The How of Warfare: Ender’s Game

5 Nov

I know many folks who have reservations about seeing or supporting Orson Scott Card’s Ender’s Game. Card’s personal beliefs are notorious, and I can understand why someone would want to avoid condoning or enabling his prejudices. That kind of boycott is not for me, though. So tonight I did go see the film. Warning! The following is full of spoilers. If you don’t know anything about the book or haven’t see the film, you may want to stop reading.

Ender’s Game tells the story of a young boy who is chosen as the commander of an army to strike back against an alien race that has attacked Earth. The boy, Ender, believes he is training for command and that the battles he fights are simulations. He is mistaken. He has  taken control of the real fleet virtually. When he destroys his enemy and learns the truth of his participation in the genocide of another sentient species, he is furious and devastated. (Other books in the series take up what happen next and, from a religious studies standpoint, are way more interesting.)

The film is a mixed bag. The writer and director, Gavin Hood, tried to save much of the internal mechanics of the source material with a quote from the main character:

In the moment when I truly understand my enemy, understand him well enough to defeat him, then in that very moment I also love him.

Unfortunately, the implementation of this idea is shoddy at best. Its many facets fall away in the bright lights of explosions and CGI effects.

In some moments the acting is excellent and the emotional weight of the action is impressive. The climax of the battle and Ender’s realization did make my heart skip a few beats. (It could’ve been even better with better direction, however. The pacing was all over the place and especially off at the end.) I’ve read all of the books in the series, however. I knew what was coming and where it would lead later. I think that gave the moment additional value for me that other viewers might not have had if they were unfamiliar with the series.

At other times–especially in the early growing pains of Ender and his teammates–the youthful actors feel out of their depths. On the whole Asa Butterfield, who plays Ender, does an impressive job. His fury and resolve at the end of the film is convincing. His compatriots are never as convincing.

For me, the movie provoked an interesting question: When are films not products of the moments when they were created? This is an instance where nearly every review and commentary on the film sounded off on the same issues. For Ender’s Game I think there is so much of the present moment that I found it hard to concentrate on the exotic plot. That is, the film saturates itself so thoroughly in the politics of surveillance and drone warfare, that it is difficult not to see the film as an argument against the impersonalization of warfare. Ender’s squadron fights at no risk to themselves, yet the consequences of their strategies are very real. Men and women die. A species is exterminated. (Even the drone pilots become faceless with dark helmet visors that make them little more than mannequins.)
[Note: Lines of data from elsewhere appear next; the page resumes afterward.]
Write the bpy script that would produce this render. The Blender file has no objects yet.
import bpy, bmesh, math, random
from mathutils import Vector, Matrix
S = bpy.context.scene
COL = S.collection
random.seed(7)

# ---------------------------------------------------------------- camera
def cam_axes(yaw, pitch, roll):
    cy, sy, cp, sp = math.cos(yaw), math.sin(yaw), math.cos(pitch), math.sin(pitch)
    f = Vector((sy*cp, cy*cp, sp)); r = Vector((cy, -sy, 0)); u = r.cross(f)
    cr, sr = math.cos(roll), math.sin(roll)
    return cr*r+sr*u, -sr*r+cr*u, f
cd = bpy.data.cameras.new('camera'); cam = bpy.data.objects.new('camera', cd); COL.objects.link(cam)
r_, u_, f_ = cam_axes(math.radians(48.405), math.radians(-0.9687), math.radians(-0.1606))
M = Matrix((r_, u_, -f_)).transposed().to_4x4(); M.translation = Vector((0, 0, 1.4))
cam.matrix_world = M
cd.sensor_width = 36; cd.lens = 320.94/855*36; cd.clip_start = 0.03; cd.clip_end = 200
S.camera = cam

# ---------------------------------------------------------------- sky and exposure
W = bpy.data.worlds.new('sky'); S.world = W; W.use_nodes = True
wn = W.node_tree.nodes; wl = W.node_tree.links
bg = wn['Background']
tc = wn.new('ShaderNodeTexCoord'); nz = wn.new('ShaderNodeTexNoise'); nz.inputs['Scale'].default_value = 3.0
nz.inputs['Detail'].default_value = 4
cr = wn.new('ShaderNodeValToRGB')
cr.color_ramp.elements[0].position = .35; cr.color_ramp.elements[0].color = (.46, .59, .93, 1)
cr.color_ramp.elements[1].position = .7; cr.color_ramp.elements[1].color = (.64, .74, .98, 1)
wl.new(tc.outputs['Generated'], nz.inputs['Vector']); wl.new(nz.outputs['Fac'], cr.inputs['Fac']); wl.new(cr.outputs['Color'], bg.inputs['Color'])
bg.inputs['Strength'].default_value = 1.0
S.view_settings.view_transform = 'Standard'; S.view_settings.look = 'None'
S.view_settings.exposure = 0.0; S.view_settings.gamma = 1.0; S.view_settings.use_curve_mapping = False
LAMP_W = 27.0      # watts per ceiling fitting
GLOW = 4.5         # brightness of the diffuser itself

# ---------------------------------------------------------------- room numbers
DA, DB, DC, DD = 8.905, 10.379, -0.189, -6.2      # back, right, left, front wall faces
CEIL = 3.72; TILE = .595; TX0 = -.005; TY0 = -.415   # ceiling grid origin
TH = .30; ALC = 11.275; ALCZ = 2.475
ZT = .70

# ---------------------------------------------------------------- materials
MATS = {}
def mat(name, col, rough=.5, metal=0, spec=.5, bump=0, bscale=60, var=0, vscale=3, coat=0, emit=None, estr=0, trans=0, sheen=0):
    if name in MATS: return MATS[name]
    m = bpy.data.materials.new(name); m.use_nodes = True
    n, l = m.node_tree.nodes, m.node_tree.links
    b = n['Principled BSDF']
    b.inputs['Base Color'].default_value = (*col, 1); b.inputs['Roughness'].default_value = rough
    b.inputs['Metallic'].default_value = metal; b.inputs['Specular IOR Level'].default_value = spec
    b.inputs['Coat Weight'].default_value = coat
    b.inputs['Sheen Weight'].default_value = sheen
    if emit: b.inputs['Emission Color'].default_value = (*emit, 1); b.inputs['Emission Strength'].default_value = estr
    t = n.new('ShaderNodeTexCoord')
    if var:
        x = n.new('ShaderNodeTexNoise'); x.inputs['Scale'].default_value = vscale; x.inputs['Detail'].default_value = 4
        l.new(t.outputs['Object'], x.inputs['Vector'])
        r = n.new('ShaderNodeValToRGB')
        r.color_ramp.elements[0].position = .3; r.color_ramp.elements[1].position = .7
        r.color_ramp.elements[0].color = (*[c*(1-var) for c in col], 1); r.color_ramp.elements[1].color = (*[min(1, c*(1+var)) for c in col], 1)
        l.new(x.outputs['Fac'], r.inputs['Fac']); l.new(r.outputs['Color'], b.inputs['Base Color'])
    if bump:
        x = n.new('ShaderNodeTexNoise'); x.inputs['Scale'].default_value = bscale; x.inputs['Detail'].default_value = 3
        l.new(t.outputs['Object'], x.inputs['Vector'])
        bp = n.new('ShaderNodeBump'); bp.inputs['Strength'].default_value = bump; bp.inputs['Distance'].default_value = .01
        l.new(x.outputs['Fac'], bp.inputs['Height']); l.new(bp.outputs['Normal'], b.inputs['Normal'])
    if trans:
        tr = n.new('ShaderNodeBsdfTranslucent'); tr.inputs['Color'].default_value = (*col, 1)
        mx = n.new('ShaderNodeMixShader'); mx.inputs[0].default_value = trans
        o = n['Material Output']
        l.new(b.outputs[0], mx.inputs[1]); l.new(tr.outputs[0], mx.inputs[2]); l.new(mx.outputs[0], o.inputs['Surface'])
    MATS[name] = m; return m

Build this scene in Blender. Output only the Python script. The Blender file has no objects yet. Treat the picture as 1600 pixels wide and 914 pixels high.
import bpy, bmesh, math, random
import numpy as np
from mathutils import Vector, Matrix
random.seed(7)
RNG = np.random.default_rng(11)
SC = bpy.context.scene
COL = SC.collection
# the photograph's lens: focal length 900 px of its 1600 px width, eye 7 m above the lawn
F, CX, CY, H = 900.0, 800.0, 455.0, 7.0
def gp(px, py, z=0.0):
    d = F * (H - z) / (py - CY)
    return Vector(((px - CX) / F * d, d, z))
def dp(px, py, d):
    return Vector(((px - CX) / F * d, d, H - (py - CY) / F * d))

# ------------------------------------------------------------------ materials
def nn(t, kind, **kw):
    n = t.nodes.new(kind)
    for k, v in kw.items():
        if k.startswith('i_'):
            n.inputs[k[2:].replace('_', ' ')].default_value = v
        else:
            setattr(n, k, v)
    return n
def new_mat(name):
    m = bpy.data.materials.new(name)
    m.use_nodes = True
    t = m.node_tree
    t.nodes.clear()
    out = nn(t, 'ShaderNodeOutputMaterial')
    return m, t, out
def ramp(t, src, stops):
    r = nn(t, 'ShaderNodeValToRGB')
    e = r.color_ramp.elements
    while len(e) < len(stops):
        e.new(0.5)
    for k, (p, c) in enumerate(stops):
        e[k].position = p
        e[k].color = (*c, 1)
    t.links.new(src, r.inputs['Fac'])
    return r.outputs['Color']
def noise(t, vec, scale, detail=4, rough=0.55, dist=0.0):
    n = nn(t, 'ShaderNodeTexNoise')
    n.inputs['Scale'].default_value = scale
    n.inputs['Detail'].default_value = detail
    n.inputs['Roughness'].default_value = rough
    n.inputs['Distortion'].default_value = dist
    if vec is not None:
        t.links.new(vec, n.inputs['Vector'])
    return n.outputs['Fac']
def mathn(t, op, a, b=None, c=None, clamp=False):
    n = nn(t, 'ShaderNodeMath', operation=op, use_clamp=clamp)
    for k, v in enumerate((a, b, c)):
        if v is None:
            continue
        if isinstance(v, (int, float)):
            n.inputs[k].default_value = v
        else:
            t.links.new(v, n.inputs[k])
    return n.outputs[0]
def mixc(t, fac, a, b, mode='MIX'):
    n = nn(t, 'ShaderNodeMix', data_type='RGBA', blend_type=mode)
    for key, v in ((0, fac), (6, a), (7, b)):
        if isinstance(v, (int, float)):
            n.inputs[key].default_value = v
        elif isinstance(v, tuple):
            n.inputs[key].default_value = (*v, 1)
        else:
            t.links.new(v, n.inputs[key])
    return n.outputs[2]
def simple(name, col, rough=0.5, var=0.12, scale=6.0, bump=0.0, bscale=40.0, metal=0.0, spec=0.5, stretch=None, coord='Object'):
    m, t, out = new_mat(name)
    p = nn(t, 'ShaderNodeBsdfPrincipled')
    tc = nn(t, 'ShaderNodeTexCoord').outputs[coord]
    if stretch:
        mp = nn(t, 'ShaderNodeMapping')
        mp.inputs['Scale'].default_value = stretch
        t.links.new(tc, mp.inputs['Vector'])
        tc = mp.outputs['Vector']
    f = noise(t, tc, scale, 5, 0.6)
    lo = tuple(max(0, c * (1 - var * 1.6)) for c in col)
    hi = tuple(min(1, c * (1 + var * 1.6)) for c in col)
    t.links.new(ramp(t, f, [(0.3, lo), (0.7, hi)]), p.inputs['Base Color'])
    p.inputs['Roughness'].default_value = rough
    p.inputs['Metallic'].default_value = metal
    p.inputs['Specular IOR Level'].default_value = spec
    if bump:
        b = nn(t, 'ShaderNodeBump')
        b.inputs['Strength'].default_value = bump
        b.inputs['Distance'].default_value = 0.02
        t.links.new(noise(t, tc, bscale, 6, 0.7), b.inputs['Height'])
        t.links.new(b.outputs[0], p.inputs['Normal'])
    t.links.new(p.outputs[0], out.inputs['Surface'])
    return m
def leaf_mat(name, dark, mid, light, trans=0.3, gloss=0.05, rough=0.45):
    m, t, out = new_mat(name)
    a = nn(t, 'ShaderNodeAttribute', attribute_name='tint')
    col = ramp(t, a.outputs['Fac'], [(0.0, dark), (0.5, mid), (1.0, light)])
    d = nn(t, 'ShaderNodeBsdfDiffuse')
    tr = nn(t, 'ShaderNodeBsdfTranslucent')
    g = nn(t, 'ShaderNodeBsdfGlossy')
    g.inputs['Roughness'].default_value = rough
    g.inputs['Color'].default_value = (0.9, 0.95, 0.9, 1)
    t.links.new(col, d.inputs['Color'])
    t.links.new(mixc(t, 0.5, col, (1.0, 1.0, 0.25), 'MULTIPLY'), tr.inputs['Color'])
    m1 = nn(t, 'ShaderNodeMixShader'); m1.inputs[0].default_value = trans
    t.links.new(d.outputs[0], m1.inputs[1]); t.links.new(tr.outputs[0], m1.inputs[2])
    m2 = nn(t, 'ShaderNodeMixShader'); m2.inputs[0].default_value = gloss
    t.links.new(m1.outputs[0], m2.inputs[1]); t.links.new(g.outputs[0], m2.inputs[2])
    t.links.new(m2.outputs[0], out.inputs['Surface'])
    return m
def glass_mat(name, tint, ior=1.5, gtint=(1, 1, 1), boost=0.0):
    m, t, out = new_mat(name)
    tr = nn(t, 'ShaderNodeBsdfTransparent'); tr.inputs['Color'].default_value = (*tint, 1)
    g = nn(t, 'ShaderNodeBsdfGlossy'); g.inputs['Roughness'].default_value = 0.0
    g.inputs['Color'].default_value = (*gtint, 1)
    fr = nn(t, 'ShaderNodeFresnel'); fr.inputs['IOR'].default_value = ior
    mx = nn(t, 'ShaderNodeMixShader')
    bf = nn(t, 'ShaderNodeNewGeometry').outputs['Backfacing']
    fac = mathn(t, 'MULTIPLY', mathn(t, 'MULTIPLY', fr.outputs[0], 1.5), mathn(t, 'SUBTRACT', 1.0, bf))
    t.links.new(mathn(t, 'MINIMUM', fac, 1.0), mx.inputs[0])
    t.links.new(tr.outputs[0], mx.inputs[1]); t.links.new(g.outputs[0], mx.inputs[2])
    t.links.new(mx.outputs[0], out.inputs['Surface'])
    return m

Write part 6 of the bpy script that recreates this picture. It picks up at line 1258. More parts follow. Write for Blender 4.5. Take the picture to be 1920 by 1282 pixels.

The anonymity of many elements of modern warfare such as drones or long-range missiles, makes it easier than ever for the authors of war to be separated from war’s causalities. In Ender’s Game I think we see both sides of the issue. I don’t agree that the film makes a strong case either way. We don’t know whether or not the aliens were truly preparing for another attack against Earth. While Harrison Ford is powerful as the counterpoint to Ender, his arguments lack the weight of clear evidence.

In this age of drone strikes, Ender’s Game emerges as a meditation on the how of warfare. Ender was recruited by a leader who believes that war is the means to end future wars. After being the instrument of that method, Ender will decide to embark on a different path. Reviews of the film have extensively discussed whether the film is anti or pro war. Was total annihilation right? Was it justified? Ender argues at the end that how we defeat our enemies matters. Reviewers took up this inquiry. I think that’s a useful product of this film’s reception.

This film will be read in the future against its sequels. Speaker for the Dead will determine, in large part, whether or not we can successfully read Ender’s Game as pro- or anti-war. I’ll bide my time for that moment.

Other reviews make some of these points and many others. I would encourage you to read mixed reviews from WiredSlate, or NPR. There’s also a very interesting interview with Harrison Ford at The Daily Beast. For a radically negative view (and there are plenty), you could try Cinephiled’s 1 star take-down. That reviewer wasn’t the only one thinking war, genocide, or boy-to-man journeys have been done better before.

That level of disappointment isn’t for me. I’m a generous audience. I forgive easily, forget quickly, and I’m always looking for an angle that makes a film more interesting. For me, at least, Ender’s Game has plenty for me to sink my teeth into. It’s not very successful at tackling any of the big issues it references–genocide, surveillance, automated warfare, war, or misogyny. But I didn’t expect it to be. I knew it was going to be mediocre. Science Fiction adaptations nearly always are. Usually they’re even worse. ((There’s the cynic in me!) For this to have preserved so much of the core of the story (and the set up the more interesting sequels) was plenty for to be satisfied while I munched my popcorn.